### Stated problem
Repeat only the lines below that run from the line with "Recreate this scene" to the line with "pi = math.pi", ends included; skip every picture.

--- Start Data excerpts ---

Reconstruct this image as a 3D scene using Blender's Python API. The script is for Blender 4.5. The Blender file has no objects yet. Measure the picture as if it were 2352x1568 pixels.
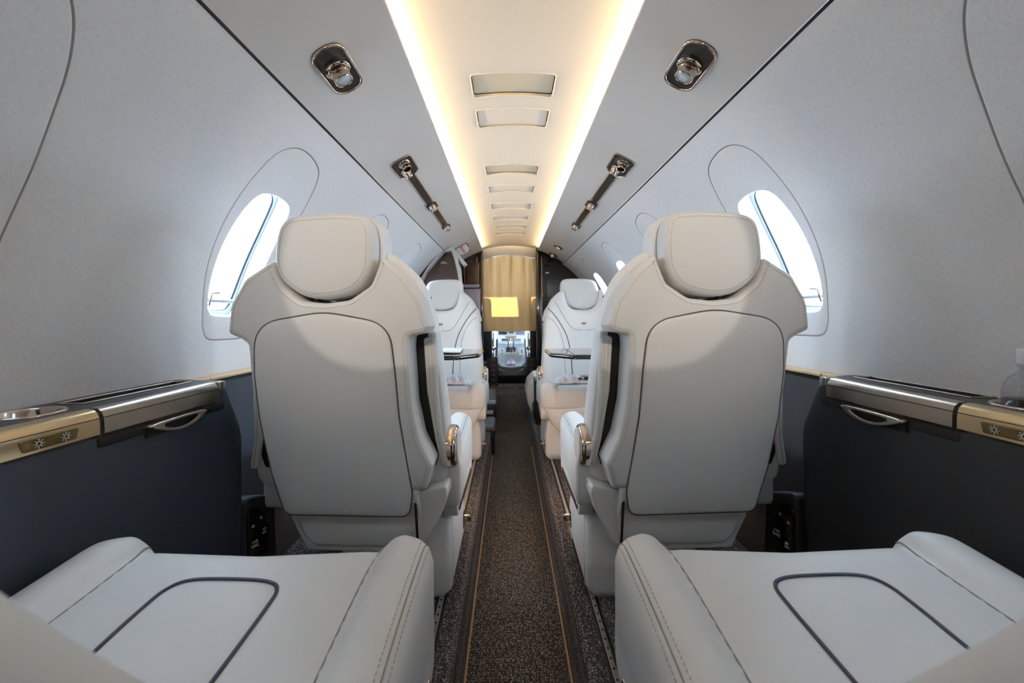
import bpy, bmesh, math, random
import numpy as np
from mathutils import Vector, Matrix
from mathutils.geometry import delaunay_2d_cdt
random.seed(7)
SC = bpy.context.scene
COL = SC.collection
# ------------------------------------------------------------------ camera, world, exposure
F, VX, VY, ROLL = 915., 1170., 728., math.radians(0.4)
CX, CZ = -.016, .90
cam_d = bpy.data.cameras.new('camera')
cam = bpy.data.objects.new('camera', cam_d); COL.objects.link(cam)
cam.location = (CX, 0, CZ)
cam.rotation_mode = 'QUATERNION'
cam.rotation_quaternion = (Matrix.Rotation(math.pi/2, 3, 'X') @ Matrix.Rotation(-ROLL, 3, 'Z')).to_quaternion()
cam_d.sensor_width = 36; cam_d.lens = F/2352*36
_c, _s = math.cos(ROLL), math.sin(ROLL)
cam_d.shift_x = -((VX-1176)*_c+(VY-784)*_s)/2352
cam_d.shift_y = (-(VX-1176)*_s+(VY-784)*_c)/2352
cam_d.clip_start = .01
cam_d.dof.use_dof = True; cam_d.dof.focus_distance = 1.05; cam_d.dof.aperture_fstop = 5.0
SC.camera = cam
SC.view_settings.view_transform = 'Standard'; SC.view_settings.look = 'None'
SC.view_settings.gamma = 1; SC.view_settings.use_curve_mapping = False
SC.view_settings.exposure = 0.0
SC.cycles.use_denoising = True
SC.cycles.max_bounces = 10; SC.cycles.diffuse_bounces = 6; SC.cycles.glossy_bounces = 5
SC.cycles.transparent_max_bounces = 12
SC.cycles.sample_clamp_indirect = 6
W = bpy.data.worlds.new('sky'); SC.world = W; W.use_nodes = True
bg = W.node_tree.nodes['Background']; bg.inputs[0].default_value = (.61, .80, 1, 1); bg.inputs[1].default_value = 26
def lamp(name, kind, loc, energy, color=(1, 1, 1), target=None, **kw):
    d = bpy.data.lights.new(name, kind); d.energy = energy; d.color = color
    for k, v in kw.items(): setattr(d, k, v)
    o = bpy.data.objects.new(name, d); COL.objects.link(o); o.location = loc
    if target is not None:
        o.rotation_mode = 'QUATERNION'
        o.rotation_quaternion = (Vector(target)-Vector(loc)).to_track_quat('-Z', 'Y')
    return o
lamp('sun', 'SUN', (0, 9, 2.5), 34, (1, .82, .55), (0.3, 0, 1.45), angle=.006)
for s_ in (-1, 1):          # unseen spots behind the camera, added for warm tops and bright patches on seat backs
    lamp('aft_seat_spot', 'SPOT', (s_*.36, -.42, 1.44), 17, (1, .76, .52), (s_*.40, .9, 1.10), spot_size=.68, spot_blend=1, shadow_soft_size=.02)
    lamp('aft_patch_spot', 'SPOT', (s_*.30, -.50, 1.45), 21, (1, .92, .80), (s_*.325, .9, 1.00), spot_size=.27, spot_blend=.04, shadow_soft_size=.01)
    lamp('low_glow_lamp', 'POINT', (s_*.215, 1.60, .36), 1.6, (1, .58, .28), shadow_soft_size=.03)  # added point lamps without fixtures, for an orange glow low in the aisle
R, ZC = .845, .72          # cabin shell radius and height of its axis
UF = .16                   # height of the raised floor under the seats (aisle floor is 0)
# ------------------------------------------------------------------ pixel reading helpers
def ray(px, py):
    dx, dy = px-1176, py-784
    x, y = 1176+dx*_c-dy*_s, 784+dx*_s+dy*_c
    return (x-VX)/F, -(y-VY)/F
def at(px, py, D):
    r = ray(px, py); return (CX+r[0]*D, CZ+r[1]*D)
def cyl(th, y, rad=R, side=1):
    a = math.radians(th); return Vector((side*rad*math.cos(a), y, ZC+rad*math.sin(a)))
# ------------------------------------------------------------------ materials
def srgb(r, g, b):
    f = lambda c: ((c/255+.055)/1.055)**2.4 if c > 10 else c/255/12.92
    return (f(r), f(g), f(b), 1)
def mat(name, col, rough=.5, metal=0, bump=0, bscale=200, var=0, vscale=None, coat=0, emis=None, es=0, aniso=None, dist=.001):
    m = bpy.data.materials.new(name); m.use_nodes = True
    nt = m.node_tree; b = nt.nodes['Principled BSDF']
    if rough >= .85: b.inputs['Specular IOR Level'].default_value = .15
    b.inputs['Base Color'].default_value = col; b.inputs['Roughness'].default_value = rough
    b.inputs['Metallic'].default_value = metal
    if coat: b.inputs['Coat Weight'].default_value = coat; b.inputs['Coat Roughness'].default_value = .05
    if emis: b.inputs['Emission Color'].default_value = emis; b.inputs['Emission Strength'].default_value = es
    if bump or var:
        tc = nt.nodes.new('ShaderNodeTexCoord'); mp = nt.nodes.new('ShaderNodeMapping')
        nt.links.new(tc.outputs['Object'], mp.inputs[0])
        if aniso: mp.inputs['Scale'].default_value = aniso
        n = nt.nodes.new('ShaderNodeTexNoise'); n.inputs['Scale'].default_value = bscale; n.inputs['Detail'].default_value = 4
        nt.links.new(mp.outputs[0], n.inputs['Vector'])
        if bump:
            bp = nt.nodes.new('ShaderNodeBump'); bp.inputs['Strength'].default_value = bump; bp.inputs['Distance'].default_value = dist
            nt.links.new(n.outputs['Fac'], bp.inputs['Height']); nt.links.new(bp.outputs[0], b.inputs['Normal'])
        if var:
            n2 = n
            if vscale:
                n2 = nt.nodes.new('ShaderNodeTexNoise'); n2.inputs['Scale'].default_value = vscale; n2.inputs['Detail'].default_value = 5
                nt.links.new(mp.outputs[0], n2.inputs['Vector'])
            cr = nt.nodes.new('ShaderNodeMapRange'); cr.inputs['From Min'].default_value = .3; cr.inputs['From Max'].default_value = .7
            cr.inputs['To Min'].default_value = 1-var; cr.inputs['To Max'].default_value = 1+var
            nt.links.new(n2.outputs['Fac'], cr.inputs['Value'])
            mx = nt.nodes.new('ShaderNodeVectorMath'); mx.operation = 'SCALE'; mx.inputs[0].default_value = col[:3]
            nt.links.new(cr.outputs[0], mx.inputs['Scale']); nt.links.new(mx.outputs[0], b.inputs['Base Color'])
    return m
M = {}
M['leather'] = mat('white_leather', srgb(222, 221, 217), .46, bump=.12, bscale=900, var=.015, vscale=6)
M['seam'] = mat('leather_seam', srgb(135, 132, 128), .7)
M['thread'] = mat('stitch_thread', srgb(176, 173, 166), .8)
M['joint'] = mat('panel_joint_shadow', srgb(84, 82, 80), .8)
M['piping'] = mat('navy_piping', srgb(34, 40, 56), .5)
M['gap'] = mat('dark_gap', srgb(14, 14, 15), .8)
M['fabric'] = mat('wall_fabric', srgb(226, 226, 227), .9, bump=.35, bscale=14, var=.08, aniso=(9, 62, 9))
M['soffit'] = mat('soffit_panel', srgb(206, 203, 200), .55, bump=.03, bscale=300)
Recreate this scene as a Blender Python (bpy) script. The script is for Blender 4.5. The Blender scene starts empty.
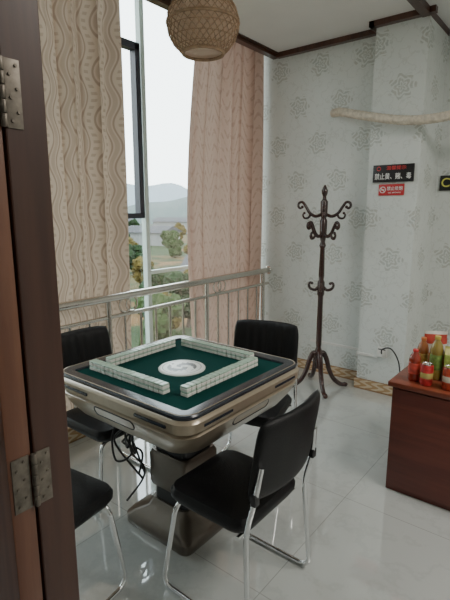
import bpy, bmesh, math, random
from mathutils import Vector, Matrix
random.seed(4)
SC = bpy.context.scene
COL = SC.collection
pi = math.pi

# ------------------------------------------------------------------ materials
def new_mat(name):
    m = bpy.data.materials.new(name); m.use_nodes = True
    nt = m.node_tree
    return m, nt, nt.nodes['Principled BSDF']
def mat(name, col, rough=.5, metal=0., noise=0., nscale=20., bump=0., coat=0., emis=None, es=0., spec=.5):
    m, nt, b = new_mat(name)
    b.inputs['Base Color'].default_value = (*col, 1)
    b.inputs['Roughness'].default_value = rough
    b.inputs['Metallic'].default_value = metal
    b.inputs['Coat Weight'].default_value = coat
    b.inputs['Specular IOR Level'].default_value = spec
    if emis:
        b.inputs['Emission Color'].default_value = (*emis, 1); b.inputs['Emission Strength'].default_value = es
    tc = nt.nodes.new('ShaderNodeTexCoord')
    n = nt.nodes.new('ShaderNodeTexNoise'); n.inputs['Scale'].default_value = nscale; n.inputs['Detail'].default_value = 4
    nt.links.new(tc.outputs['Object'], n.inputs['Vector'])
    if noise:
        r = nt.nodes.new('ShaderNodeValToRGB')
        r.color_ramp.elements[0].position = .3; r.color_ramp.elements[1].position = .7
        r.color_ramp.elements[0].color = (*[c*(1-noise) for c in col], 1)
        r.color_ramp.elements[1].color = (*[min(1, c*(1+noise)) for c in col], 1)
        nt.links.new(n.outputs['Fac'], r.inputs['Fac']); nt.links.new(r.outputs['Color'], b.inputs['Base Color'])
    if bump:
        bp = nt.nodes.new('ShaderNodeBump'); bp.inputs['Strength'].default_value = bump; bp.inputs['Distance'].default_value = .01
        nt.links.new(n.outputs['Fac'], bp.inputs['Height']); nt.links.new(bp.outputs['Normal'], b.inputs['Normal'])
    return m
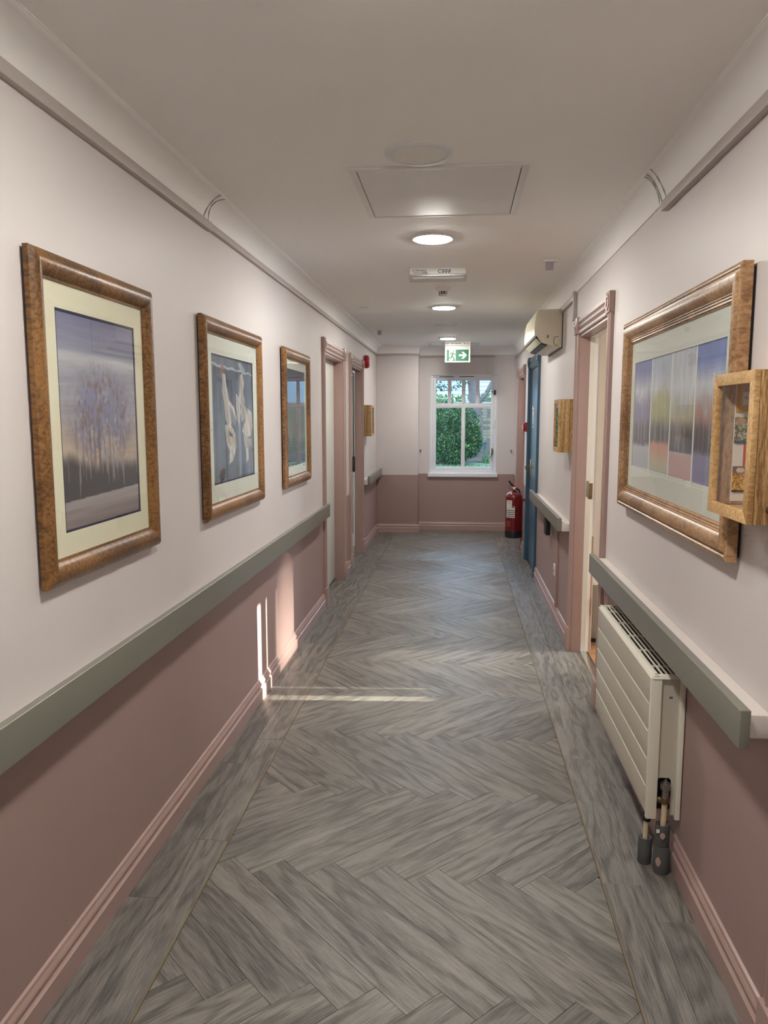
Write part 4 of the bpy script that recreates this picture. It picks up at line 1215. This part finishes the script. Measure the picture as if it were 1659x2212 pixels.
# ------------------------------------------------------------------ air conditioner
AY0, AY1 = 5.65, 6.50
t = thing('air_conditioner', WR((AY0 + AY1) / 2, 1.955, 0), 'cream wall-mounted air conditioner above the blue door', 'air conditioner')
prof = [(0, 1.995), (0, 2.262), (.165, 2.258), (.180, 2.245), (.182, 2.075), (.150, 2.025), (.04, 1.995)]
mb = MB(lambda n, v, u: WR(u, v, n)); mb.prism(prof, AY0, AY1, 'z'); body = mb.build('body', M['ac'], t, bevel=.005, smooth=30)
fp = [(.172, 2.256), (.184, 2.250), (.193, 2.21), (.198, 2.16), (.200, 2.10), (.198, 2.078), (.186, 2.070), (.180, 2.080)]
mb = MB(lambda n, v, u: WR(u, v, n)); mb.prism(fp, AY0 + .003, AY1 - .003, 'z'); fr_ = mb.build('front_panel', M['ac_front'], t, smooth=40)
MB(lambda n, v, u: WR(u, v, n)).prism([(.184, 2.070), (.192, 2.066), (.180, 2.050), (.172, 2.056)], AY0 + .03, AY1 - .03, 'z').build('outlet_slot', M['black'], t, smooth=0)
MB(lambda n, v, u: WR(u, v, n)).prism([(.182, 2.056), (.190, 2.052), (.160, 2.016), (.152, 2.022)], AY0 + .02, AY1 - .02, 'z').build('louvre', M['ac_front'], t, bevel=.001)
MB(lambda n, v, u: WR(u, v, n)).prism([(.148, 2.026), (.152, 2.016), (.11, 2.004), (.105, 2.014)], AY0 + .02, AY1 - .02, 'z').build('outlet_slot', M['black'], t, smooth=0)
sub(MB(WR).box(AY0 - .0012, AY0 - .0002, 2.058, 2.078, .098, .112), 'vent_label', M['greyink'], body, smooth=0)
mb = MB(lambda v, n, u: WR(u, v, n)); pts = []
for i in range(9):
    a = math.pi / 2 + math.pi * i / 8
pts = [(2.005, .03), (2.006, .052), (2.012, .060), (2.035, .064), (2.058, .060), (2.066, .052), (2.067, .03)]
mb.tube([(p[0], p[1], AY0 - .0002) for p in pts], .0018, 6); sub(mb, 'knockout_line', M['black'], body)
MB(WR).box(AY0 - .002, AY0 + .03, 1.985, 2.262, -.0, .006).build('back_plate', M['black'], t, smooth=0)
MB(WR).box(AY0 + .05, AY1 - .05, 1.985, 2.235, 0, .004).build('back_plate', M['black'], t, smooth=0)

# ------------------------------------------------------------------ radiator
RY0, RY1, RZ0, RZ1, RN = 2.425, 3.345, .195, .668, .112
t = thing('radiator', WR((RY0 + RY1) / 2, 0, 0), 'cream panelled convector radiator under the right handrail with exposed valve', 'radiator')
MB(WR).box(RY0 + .01, RY1 - .004, RZ0 + .006, RZ1 - .012, RN - .022, RN - .005).build('front_backing', M['rad_light'], t, smooth=0)
ph = (RZ1 - .006 - RZ0) / 5
for i in range(5):
    z0 = RZ0 + i * ph
    if i: MB(WR).box(RY0 + .02, RY1, z0 - .0022, z0 + .0022, RN - .008, RN + .0014).build('groove_highlight', M['rad_light'], t, smooth=0)  # pale strip paints the highlight along each groove
    MB(WR).box(RY0 + .016, RY1, z0 + .0024, z0 + ph - .0024, RN - .008, RN).build('front_panel', M['rad'], t, bevel=.0022)
MB(WR).box(RY0, RY0 + .018, RZ0 - .012, RZ1 - .004, RN - .034, RN).build('corner_post', M['rad_light'], t, bevel=.003)
MB(WR).box(RY0 - .002, RY0 + .016, RZ0 - .012, RZ1 - .01, .003, .020).build('corner_post', M['rad_light'], t, bevel=.003)
MB(WR).box(RY1, RY1 + .008, RZ0 - .002, RZ1 - .004, .003, RN + .001).build('end_panel', M['rad'], t, bevel=.001)
# side panel with a notch cut for the valve
sp_ = [(.018, RZ0), (.018, RZ1 - .01), (RN - .03, RZ1 - .01), (RN - .03, RZ0 + .0), (RN - .036, RZ0), (RN - .034, RZ0 + .118), (RN - .041, RZ0 + .128), (.040, RZ0 + .128), (.033, RZ0 + .118), (.033, RZ0)]
mb = MB(lambda n, v, u: WR(u, v, n)); mb.prism(sp_, RY0 + .010, RY0 + .016, 'z'); sd = mb.build('side_panel', M['rad'], t, smooth=0)
text_mb(lambda a, b, n: WR(RY0 + .010 - n, b, a), '49', .011, .052, RZ1 - .075, .0005, mirror=True, bold=.0003).build('sticker_number', M['ink'], t, smooth=0)
MB(WR).box(RY0 + .03, RY1 - .01, RZ0 + .01, RZ1 - .022, .004, RN - .024).build('interior_shade', M['black'], t, smooth=0)  # black block stands in for the shade inside the casing
# top grille
mb = MB(WR); mb.prism([(0, 0)] * 0 or [(RY0 - .004, RZ1 - .006), (RY0 + .006, RZ1 + .006), (RY0 + .016, RZ1 + .006), (RY0 + .016, RZ1 - .006)], .003, RN - .004, 'z'); mb.build('grille_end', M['rad_light'], t, bevel=.002)
mb = MB(WR); mb.prism([(RY1 + .010, RZ1 - .006), (RY1, RZ1 + .006), (RY1 - .01, RZ1 + .006), (RY1 - .01, RZ1 - .006)], .003, RN - .004, 'z'); mb.build('grille_end', M['rad_light'], t, bevel=.002)
mb = MB(lambda n, v, u: WR(u, v, n)); mb.prism([(RN + .002, RZ1 - .008), (RN - .010, RZ1 + .006), (RN - .024, RZ1 + .006), (RN - .024, RZ1 - .008)], RY0, RY1, 'z'); mb.build('grille_edge', M['rad_light'], t, bevel=.002)
for n0 in (.074, .058, .042, .026, .010):
    MB(WR).box(RY0 + .014, RY1 - .008, RZ1 - .001, RZ1 + .0055, n0 - .0022, n0 + .0022).build('grille_slat', M['rad_light'], t, bevel=.001)
for u in (RY0 + .12, RY0 + .30, RY0 + .48, RY0 + .66, RY0 + .84):
    MB(WR).box(u, u + .005, RZ1 - .008, RZ1 - .002, .004, RN - .02).build('grille_cross_bar', M['rad_light'], t, smooth=0)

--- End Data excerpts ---

### The answer
Recreate this scene as a Blender Python (bpy) script. The script is for Blender 4.5. The Blender scene starts empty.
import bpy, bmesh, math, random
from mathutils import Vector, Matrix
random.seed(4)
SC = bpy.context.scene
COL = SC.collection
pi = math.pi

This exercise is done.